Perhaps I am an Old Growth snob, but nothing I saw en route to the pond was especially awe inspiring, and I would have ranked DPF quite low on my list. My perception changed as I came upon the pond, which was unlike any I’d seen thus far. I’d need someone with expertise to verify, but I would guess Deerskin Pond is a kettle pond. Descending the Eastern Hemlock lined ridge surrounding the pond I came upon a mossy plain mostly populated by spruce (with one notable, beautiful exception—see the photo of a Red Maple caked in Tree Lungwort). Approaching the pond the ground felt less stable, progressively, as I approached the shoreline. When I stepped out onto a nice vantage point, I watched waves of foggy mist roll over the surface of the pond—it dawned on me that even if McMartin were wrong about this parcel being Old Growth, even if the source map was wrong, it is highly unlikely the Black Spruce, and Tamarack enveloping the pond would have been either compelling, or accessible to lumberjacks. In all likelihood—with no visible invasive species, and not a single man-made noise within earshot—I stood in a place of untouched serenity. I had the good company of vocal Ruby-Crowned Kinglets, Carolina Wrens, Black-and-White Warblers, Nashville Warblers, Great Crested Flycatchers, White Throated Sparrows, Ovenbirds, and a favorite of mine: the Hermit Thrush. The pond kept giving, and I was glad to accept the auditory and visual performance.

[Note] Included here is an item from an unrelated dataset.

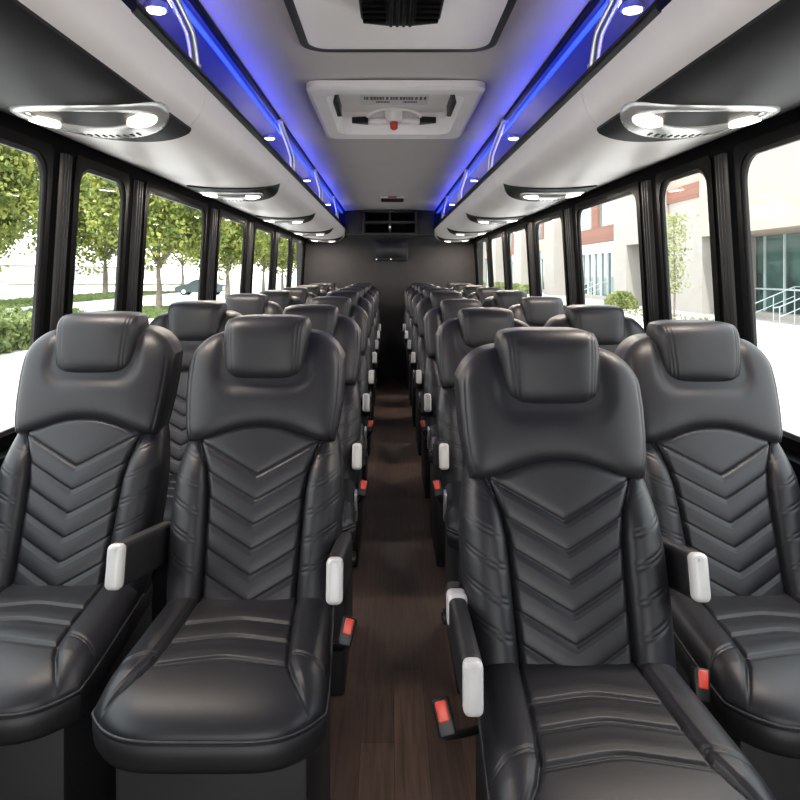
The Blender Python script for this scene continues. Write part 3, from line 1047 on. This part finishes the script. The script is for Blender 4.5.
# ceiling exit lamp towards the rear
g = thing('ceiling_fitting', 'small dark oblong fitting with pale red-lit top on the ceiling near the rear', 'light', (0.026, 7.9, CZ + 0.861))
MB().box(-0.135, 0.135, -0.06, 0.06, -0.022, 0.0, bev=0.010, seg=3).build('mounting_plate', M['white_plastic'], g)
MB().box(-0.128, 0.128, -0.05, 0.05, -0.060, -0.020, bev=0.012, seg=3).build('lens', M['black_plastic'], g)
MB().box(-0.05, 0.05, -0.064, -0.056, -0.020, -0.004, bev=0.003).build('indicator', M['red'], g)

# rear overhead cabinet with four cubby holes
g = thing('overhead_cabinet', 'charcoal overhead cabinet with four open cubby holes above the rear wall', 'cabinet', (0.0, Y1, CZ + 0.51))
mb = MB()
yf = -0.30
HT = 0.335
mb.box(-0.60, -0.355, yf + 0.06, 0.0, 0.0, HT + 0.012, bev=0.01)
mb.box(0.355, 0.60, yf + 0.06, 0.0, 0.0, HT + 0.012, bev=0.01)
mb.box(-0.36, 0.36, -0.04, 0.0, 0.0, HT + 0.012)
mb.build('body', M['cabinet'], g)
MB().box(-0.372, 0.372, yf, -0.02, 0.0, 0.035, bev=0.006).build('shelf', M['cabinet'], g)
MB().box(-0.372, 0.372, yf, -0.02, 0.160, 0.195, bev=0.006).build('shelf', M['cabinet'], g)
MB().box(-0.372, 0.372, yf, -0.02, 0.315, 0.345, bev=0.006).build('shelf', M['cabinet'], g)
for xa in (-0.372, -0.015, 0.340):
    MB().box(xa, xa + 0.032, yf + 0.002, -0.02, 0.03, 0.33, bev=0.005).build('divider', M['cabinet'], g)
MB().box(-0.36, 0.36, -0.05, -0.038, 0.02, 0.33).build('back_lining', M['cabinet_in'], g)
MB().cyl((0.0, yf - 0.002, 0.11), 0.015, -0.012, 'y', 14).build('latch', M['alu'], g)

# monitor
g = thing('monitor', 'black flat monitor mounted on the charcoal rear wall', 'monitor', (0.015, Y1, CZ + 0.318))
MB().box(-0.235, 0.235, -0.055, -0.0, -0.148, 0.148, bev=0.010, seg=3).build('housing', M['black_plastic'], g)
MB().box(-0.205, 0.205, -0.058, -0.054, -0.108, 0.125, bev=0.002).build('screen', M['screen'], g)
for x in (-0.2, 0.0):
    MB().cyl((x, -0.055, -0.128), 0.010, -0.004, 'y', 12).build('button', M['alu'], g)

# ------------------------------------------------------------------ OUTSIDE
GZ = CZ - 2.476
mb = MB().box(-260, 160, -60, 420, GZ - 0.5, GZ)
struct(mb.build('ground', M['asphalt'], smooth=None), 'pale sunlit paving around the bus', 'ground')

PLANTED = [(-15.0, 45.6, 0.7), (-32.0, 79.0, 0.9), (-30.5, 51.0, 0.9), (15.0, 36.8, 0.5), (15.25, 46.0, 1.6)]
def grass_blades(x0, x1, y0, y1, n, h):
    vs = []; fs = []
    X = rng.uniform(x0, x1, n); Y = rng.uniform(y0, y1, n); A = rng.uniform(0, PI, n); Hh = rng.uniform(0.5, 1.0, n) * h
    for x, y, a, hh in zip(X, Y, A, Hh):
        if any((x - px) ** 2 + (y - py) ** 2 < pr * pr for px, py, pr in PLANTED):
            continue
        c, s_ = math.cos(a) * 0.16, math.sin(a) * 0.16
        b = len(vs)
        vs += [(x - c, y - s_, GZ + 0.03), (x + c, y + s_, GZ + 0.03), (x + c * 0.3, y + s_ * 0.3 + 0.05, GZ + 0.03 + hh)]
        fs.append((b, b + 1, b + 2))
    return vs, fs
def lawn(x0, x1, y0, y1, n, lab):
    vs, fs = grass_blades(x0, x1, y0, y1, n, 0.22)
    mb = MB().box(x0, x1, y0, y1, GZ, GZ + 0.05)
    mb.add(vs, fs)
    o = mb.build('lawn', M['grass'], smooth=None)
    o['kind'] = 'stuff'; o['label'] = lab; o['category'] = 'grass'
lawn(-34.5, -26.5, 30, 92, 5000, 'long mown lawn strip beyond the road on the tree side')
lawn(-17.5, -12.6, 38, 49.5, 2500, 'short green lawn under the maple with the forked trunk')
lawn(-80, -38, 138, 152, 1500, 'thin distant lawn strip before the pale warehouse')
lawn(13.4, 16.2, 34, 50, 800, 'short green planting bed before the building')

def leaf_cloud(n, pos, size, flat=0.0):
    """n leaf sprays (six-sided, slightly folded) at positions pos"""
    vs = np.empty((n * 6, 3)); fs = []
    shape = np.array([(-1, 0, 0), (-0.45, 0.55, 0.12), (0.45, 0.5, 0.12), (1, 0, 0), (0.45, -0.5, 0.12), (-0.45, -0.55, 0.12)])
    for i in range(n):
        q = rng.normal(size=3); q /= np.linalg.norm(q)
        u = rng.normal(size=3); u -= q * (u @ q); u /= np.linalg.norm(u)
        w = np.cross(q, u)
        sc = size * rng.uniform(0.6, 1.25)
        vs[i * 6:(i + 1) * 6] = pos[i] + sc * (shape[:, :1] * u + shape[:, 1:2] * w + shape[:, 2:3] * q)
        b = i * 6
        fs.append((b, b + 1, b + 2, b + 3)); fs.append((b, b + 3, b + 4, b + 5))
    return vs, fs

def crown_mesh(rx, rz, zc, n, size, nlobes=26, seed=0):
    r = np.random.default_rng(seed)
    P = []
    lob = []
    for k in range(nlobes):
        d = r.normal(size=3); d /= np.linalg.norm(d)
        rad = r.uniform(0.35, 0.80)
        lob.append((d * np.array([rx, rx, rz]) * rad, r.uniform(0.28, 0.45)))
    per = n // nlobes
    for c, lr in lob:
        d = r.normal(size=(per, 3)); d /= np.linalg.norm(d, axis=1)[:, None]
        rr = lr * r.uniform(0.45, 1.0, per) ** 0.5
        P.append(c + d * rr[:, None] * np.array([rx, rx, rz * 0.9]))
    P = np.concatenate(P); P[:, 2] += zc
    vs, fs = leaf_cloud(len(P), P, size)
    return mesh_from('foliage', vs, fs, None)

def trunk_mesh(h0, rx, zc, r0, seed):
    r = random.Random(seed)
    mb = MB()
    mb.tube(smooth_poly([(0, 0, 0), (0.05, 0.02, h0 * 0.5), (0, 0, h0), (0.1, 0, zc + 1.5)], 4), [r0 * (1.25 - 0.9 * k / 12) for k in range(13)], 10)
    for k in range(7):
        a = 2 * PI * k / 7 + r.uniform(-0.3, 0.3)
        L = rx * r.uniform(0.45, 0.7)
        zb = h0 * r.uniform(0.92, 1.15)
        mb.tube(smooth_poly([(0, 0, zb), (math.cos(a) * L * 0.35, math.sin(a) * L * 0.35, zb + L * 0.35), (math.cos(a) * L, math.sin(a) * L, zb + L * 0.9)], 3), [r0 * (0.55 - 0.07 * q) for q in range(7)], 7)
    return mesh_from('trunk', mb.v, mb.f, 60)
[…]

I have to profess ignorance, because there is a lot I have left to learn, but here are some observations and theories I came up with:
Perhaps the pond—at least the open water portion—was once larger. Standing on the shore, it was clear I was not on ‘solid’ ground, but rather a somewhat gelatinous sphagnum moss platform. I wonder if as time rolls on, the pond is filling in with sediment, and the sphagum is moving slowly inward, pushing out the open water.
I only saw Lobaria Pulmonaria (Lungwort lichen—my favorite) down in the kettle. Perhaps, since this lichen prefers to be out of direct sunlight, in moist conditions, and out of direct/strong winds, maybe the section of forest I traversed to reach the pond was just not favorable for it. I almost always see this lichen in Old Growth, but in this case the kettle seemed to be the only host—and even then, on only one tree I saw. Could this be just related to growing conditions, or perhaps the hardwoods I treked thru were ‘relatively’ recently disturbed. This would not surprise me, becasue I saw only a handful of truly large trees—less so than I have ever seen in Old Growth thus far.
Having now seen the pond—before the Tamarack is fully ‘leafed’ out—I left this experience with a much more favorable opinion. At a minimum, I would like to come back in the fall, because I am sure when the Tamarack are in their full golden glory this will be an even more stunning sight. Additionally, I saw another trail as I approached the bridge on my return to the car—it appeared to head up Deerskin Creek, which is on the opposite side of the parcel I explored. Another hike, another day.